**WHAT TO PRODUCE**
Look through the data below and say how many of its lines contain "part", adding nothing else.

**ENTRIES**

+--

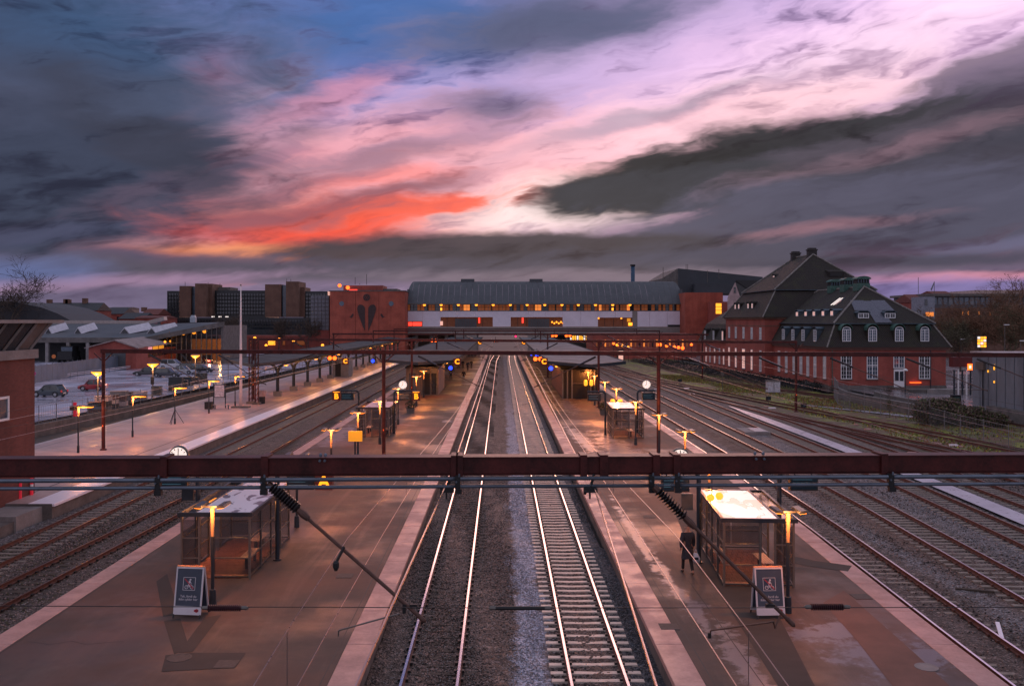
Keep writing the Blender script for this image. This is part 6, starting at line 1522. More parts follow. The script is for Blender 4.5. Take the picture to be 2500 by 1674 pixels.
# large lucarne on the main roof front
ms = lambda y: slope_z(y, my0 + 2.3, 14.6, my0 + 8, 21.0)
part(lambda q: q.prism([(xm + 1.2, my0 + 4.3, ms(my0 + 4.3) - .2), (xm + 3.9, my0 + 4.3, ms(my0 + 4.3) - .2), (xm + 3.9, my0 + 4.3, ms(my0 + 4.3) + 1.0), (xm + 1.2, my0 + 4.3, ms(my0 + 4.3) + 1.0)], (-.5, 4.0, 1.2)), 'lucarne', M['tile'])
part(lambda q: q.box(xm + 1.5, my0 + 4.24, ms(my0 + 4.3) + .2, xm + 3.6, my0 + 4.298, ms(my0 + 4.3) + .8), 'lucarne_opening', M['black'])
for x in (.35, W1 - 2.2): part(lambda q: q.tube((x, -.12, 0), (x, -.12, ev - .2), .06, n=8), 'downpipe', M['copper'] if x < 1 else M['navy'])
part(lambda q: q.cbox((12.0, -.2, .95), (1.6, .08, .08)), 'handrail_light', M['orange_sig'])

# ------------------------------------------------------------------ left side: signal tower, bus hall, fence, cars, houses
M['brick_t'] = brick_mat('tower_red_brick', (.23, .060, .045), (.17, .042, .034), (.13, .07, .06), w=.24, h=.075)
t = thing('signal_tower', 'brick signal tower cut by the left frame edge, white window and slanted glazed top', 'building', (-24.75, 48.9, 0))
q = MB(); q.box(-34, 34, -.95, -24.75, 48.9, 7.15); q.build('wall', M['brick_t'], t, world=True)
q = MB(); q.box(-34.3, 33.8, 7.15, -24.62, 49.05, 7.62); q.build('concrete_band', M['conc'], t, world=True)
# glazed top leaning outwards
q = MB(); zt = 9.0
q.add([(-34, 34, 7.62), (-24.9, 34, 7.62), (-24.9, 48.6, 7.62), (-34, 48.6, 7.62), (-34, 33.4, zt), (-24.2, 33.4, zt), (-24.2, 49.6, zt), (-34, 49.6, zt)], [(0, 1, 5, 4), (1, 2, 6, 5), (2, 3, 7, 6), (4, 5, 6, 7)]); q.build('glazing', M['wglass'], t, world=True)
for y in (38, 40.2, 42.4, 44.4, 46.0, 47.2, 48.58): 
    q = MB(); d = .8 if y > 48 else (y - 34) / 14.6 * .9; q.bar((-24.86, y, 7.62), (-24.14, y + d * .9, zt), .22 if y > 48 else .10, .12); q.build('mullion', M['conc'] if y > 46.9 else M['frame'], t, world=True)
q = MB(); q.add([(-24.88, 47.3, 7.62), (-24.88, 48.62, 7.62), (-24.14, 49.63, zt), (-24.14, 47.9, zt)], [(0, 1, 2, 3)]); q.build('corner_panel', M['conc_dark'], t, world=True)
q = MB(); q.box(-34.5, 32, zt, -23.9, 50.4, zt + .17); q.build('roof_slab', M['conc'], t, world=True)
fr = MB(); X_ = -24.75; y0_, y1_, z0_, z1_ = 44.2, 47.85, 3.85 - 1.75, 0; 
ya, yb = 43.0, 46.25; za, zb_ = V(0, 1030, 45.3).z, V(0, 970, 45.3).z
fr.box(X_ - .02, ya, za, X_ + .08, ya + .12, zb_); fr.box(X_ - .02, yb - .12, za, X_ + .08, yb, zb_); fr.box(X_ - .02, ya + .12, zb_ - .12, X_ + .08, yb - .12, zb_); fr.box(X_ - .02, ya + .12, za, X_ + .08, yb - .12, za + .12)
w_ = fr.build('window', M['white_frame'], t, world=True); q = MB(); q.box(X_ - .01, ya + .12, za + .12, X_ + .03, yb - .12, zb_ - .12); g_ = q.build('pane', M['wglass_b'], t, world=True)
# red and white marker posts by the platform end
for (px, by, lab) in ((49, 1222, 'left one of two red marker posts below the beam'), (77, 1213, 'right one of two red marker posts below the beam')):
    X, Y = G(px, by, -.12); t = thing('marker_post', lab, 'post', (X, Y, -.12), 0, 'red marker posts'); 
    q = MB(); q.lathe((0, 0, 0), [(.085, 0), (.085, 1.0)], 10); q.build('post', mat('marker_red', (.75, .03, .06), .4, emit=(1, .02, .05), estr=.12), t); q = MB(); q.lathe((0, 0, .55), [(.088, 0), (.088, .14)], 10); q.build('reflective_band', M['white'], t)
X, Y = G(183, 1021); t = thing('marker_post', 'red and white marker beside the nearest single-headed lamp', 'post', (X, Y, 0), 0, 'red marker posts'); q = MB(); q.box(-.12, -.1, .2, .12, .1, 1.5); q.build('post', bpy.data.materials['marker_red'], t)
# retaining wall and fence before the car park
t = thing('retaining_wall', 'long dark low wall between car park and left platform', 'wall', (-40, 78, 0))
q = MB(); fxw = pl([(55, -42.8), (78, -40.6), (135, -36.6), (260, -36)]); ys = list(np.arange(52, 262, 8.0))
me = 0
for a, c in zip(ys[:-1], ys[1:]):
    q = MB(); q.add([(fxw(a) - .2, a + .02, -.95), (fxw(a) + .2, a + .02, -.95), (fxw(c) + .2, c - .02, -.95), (fxw(c) - .2, c - .02, -.95), (fxw(a) - .2, a + .02, .12), (fxw(a) + .2, a + .02, .12), (fxw(c) + .2, c - .02, .12), (fxw(c) - .2, c - .02, .12)], [(4, 5, 6, 7), (0, 1, 5, 4), (1, 2, 6, 5), (2, 3, 7, 6), (3, 0, 4, 7)]); q.build('wall_section', M['conc_dark'], t, world=True)
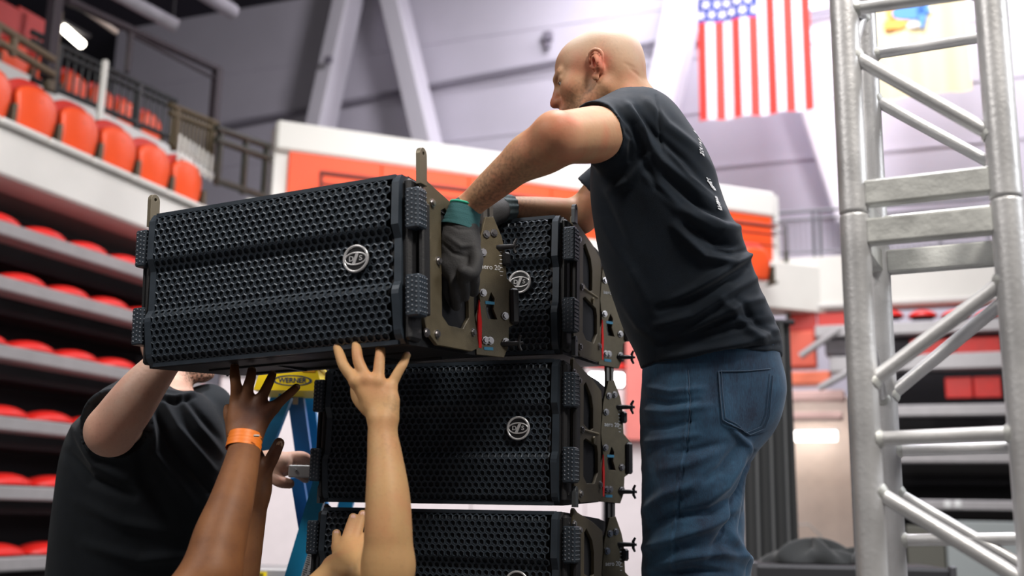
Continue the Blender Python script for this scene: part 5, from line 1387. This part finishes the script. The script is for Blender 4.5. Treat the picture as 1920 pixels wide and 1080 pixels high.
# ------------------------------------------------------------------ generic clothed body (mostly below the frame)
def fullbody(label, base, yaw, skin, shL, shR, headc, Bh_, arms, tee_m, slices, lo, hi, h, spots=(), hair=None, legs=True, extra=None, sleeves=(), tee_folds=(), hs=1., cuts=(), nails=()):
    """base: ground point; arms: list of (points, radii); extra: function adding hands"""
    P = empty('person', base, label=label, cat='person'); P['_w'] = 1
    S = SDF(lo, hi, h)
    S.loft([(z, x, y, a - .028, b_ - .028) for z, x, y, a, b_ in slices], yaw, .03)
    S.cone(headc + Bh_ @ np.array([-.03, 0, -.04]), np.array([slices[-1][1], slices[-1][2], slices[-1][0]]), .058, .068, .03)
    for pts, rs in arms: S.chain(pts, rs, .02)
    hp_ = head(S, headc, Bh_, hs)
    if extra: extra(S)
    V, Q = S.verts(1); del S
    link('body', npmesh('body', V, Q, skin, flush_shade_map(V, spots)), P)
    eyes_brows(P, hp_, Bh_, hs, browm)
    for tip, prev, out, r, m in nails: nail(P, tip, prev, out, r, m)
    # shirt
    zs = [s_[0] for s_ in slices]; S = SDF(np.array(lo) - np.array([.02, .02, .0]), np.array([hi[0], hi[1], max(zs) + .14]), max(h, .0045))
    S.loft([(z, x, y, a + .006, b_ + .006) for z, x, y, a, b_ in slices], yaw, .03)
    for pts, rs in sleeves: S.chain(pts, rs, .035)
    for p_, ax, r in cuts: S.cone(p_, p_ + unit(ax) * .05, r, r, .006, op='s')
    V, Q = S.verts(1); del S
    V = ripple(V, Q, .002, 30, 5, (1, 1, .6)); V = folds(V, Q, tee_folds, 2.1)
    link('t_shirt', npmesh('t_shirt', V, Q, tee_m), P)
    if hair: hair(P, hp_, Bh_)
    if legs:
        zb = min(zs); cx, cy = slices[0][1] if slices[0][0] == zb else slices[-1][1], slices[0][2]
        S = SDF((cx - .3, cy - .3, .02), (cx + .3, cy + .3, zb + .1), .012)
        side = np.array([-math.sin(yaw), math.cos(yaw), 0]); c = np.array([cx, cy, 0])
        S.ell(c + np.array([0, 0, zb - .02]), (.16, .16, .12), k=.05)
        for s_ in (-1, 1):
            hp2 = c + side * s_ * .085 + np.array([0, 0, zb - .06]); kn2 = c + side * s_ * .10 + np.array([0, 0, .48]); an = c + side * s_ * .11 + np.array([0, 0, .09])
            S.chain([hp2, kn2, an], [.10, .075, .06], .04)
        V, Q = S.verts(1); link('trousers', npmesh('trousers', V, Q, mat('trousers_dark', (.02, .022, .03), .85)), P)
        for s_ in (-1, 1): shoe(P, c + side * s_ * .11, yaw, shoem)
    return P, hp_

def hair_cap(P, hp_, B_):
    m_ = MB()
    def f(u, v):
        a = u * 2 * math.pi; t = v * 1.75; x = -.022 + .103 * math.cos(a) * math.sin(t); y = .082 * math.sin(a) * math.sin(t); z = .047 + .084 * math.cos(t)
        if x > .055: z = max(z, .075)
        return hp_(x, y, z)
    m_.grid(f, 40, 16); props(link('hair', setmat(m_.mesh('hair'), mat('hair_dark', (.02, .014, .01), .8, bump=.8, bscale=200), True), P), kind='stuff')

# ------------------------------------------------------------------ D: pale tanned arm in front of the stack
def A3(l): return [at(*q) for q in l]
dk = 1.0
wD = at(718, 792, 2.10); elD = at(728, 1062, 2.00); shD = np.array([-.235, 2.06, 1.50])
shDl = np.array([-.545, 2.04, 1.44]); elDl = at(545, 1190, 2.08); wDl = at(619, 1082, 2.19)
def handsD(S):
    # right: back of the hand to the camera, four fingers pressed up under the raised box
    bn = unit(CAM - at(710, 740, 2.11))
    kn_ = A3([(668, 716, 2.125), (688, 712, 2.125), (709, 716, 2.125), (731, 727, 2.13)])
    w0 = at(717, 778, 2.105)
    for i, (kk, xo) in enumerate(zip(kn_, (-13, -4, 5, 15))): S.chain([at(717 + xo * .9, 782, 2.105), at(711 + xo * 1.6, 752, 2.115), kk], [.0165, .0155, .0125], .014)
    for pts, rs in (((kn_[0], at(646, 688, 2.14), at(638, 668, 2.16), at(632, 651, 2.19)), (.0125, .0110, .0103, .0085)), ((kn_[1], at(673, 680, 2.14), at(669, 658, 2.155), at(668, 638, 2.185)), (.0125, .0113, .0105, .0088)),
                    ((kn_[2], at(711, 684, 2.14), at(713, 662, 2.155), at(713, 640, 2.185)), (.0125, .0112, .0103, .0087)), ((kn_[3], at(746, 699, 2.14), at(756, 682, 2.15), at(763, 666, 2.175)), (.0118, .0100, .0092, .0080))):
        S.chain(list(pts), list(rs), .006)
    for kk in kn_: S.ell(kk + bn * .004, (.010, .010, .010), k=.012)
    S.chain([at(690, 765, 2.12), at(672, 745, 2.16), at(668, 722, 2.20), at(672, 700, 2.215)], [.016, .014, .012, .010], .010)   # thumb behind the palm
    # left: flat against the front of the stack
    k2 = A3([(632, 1026, 2.290), (648, 1016, 2.295), (665, 1014, 2.300), (683, 1018, 2.305)])
    for i, kk in enumerate(k2): S.chain([at(628 + 8 * i, 1072, 2.190), at(636 + 11 * i, 1045, 2.250), kk], [0.01620, 0.01575, 0.01215], 0.01260)
    for pts, rs in (((k2[0], at(631, 1012, 2.305), at(631, 1000, 2.315)), (0.01125, 0.01035, 0.00945)), ((k2[1], at(655, 992, 2.315), at(662, 970, 2.330)), (0.01152, 0.01062, 0.00945)), ((k2[2], at(673, 988, 2.320), at(680, 964, 2.335)), (0.01152, 0.01062, 0.00945)), ((k2[3], at(694, 995, 2.320), at(699, 974, 2.330)), (0.01125, 0.01035, 0.00945))):
        S.chain(list(pts), list(rs), .005)
    S.chain([at(668, 1075, 2.210), at(690, 1060, 2.260), at(706, 1045, 2.290)], [0.01620, 0.01305, 0.01080], .01)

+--

**ANSWER FOR THIS EXERCISE**
6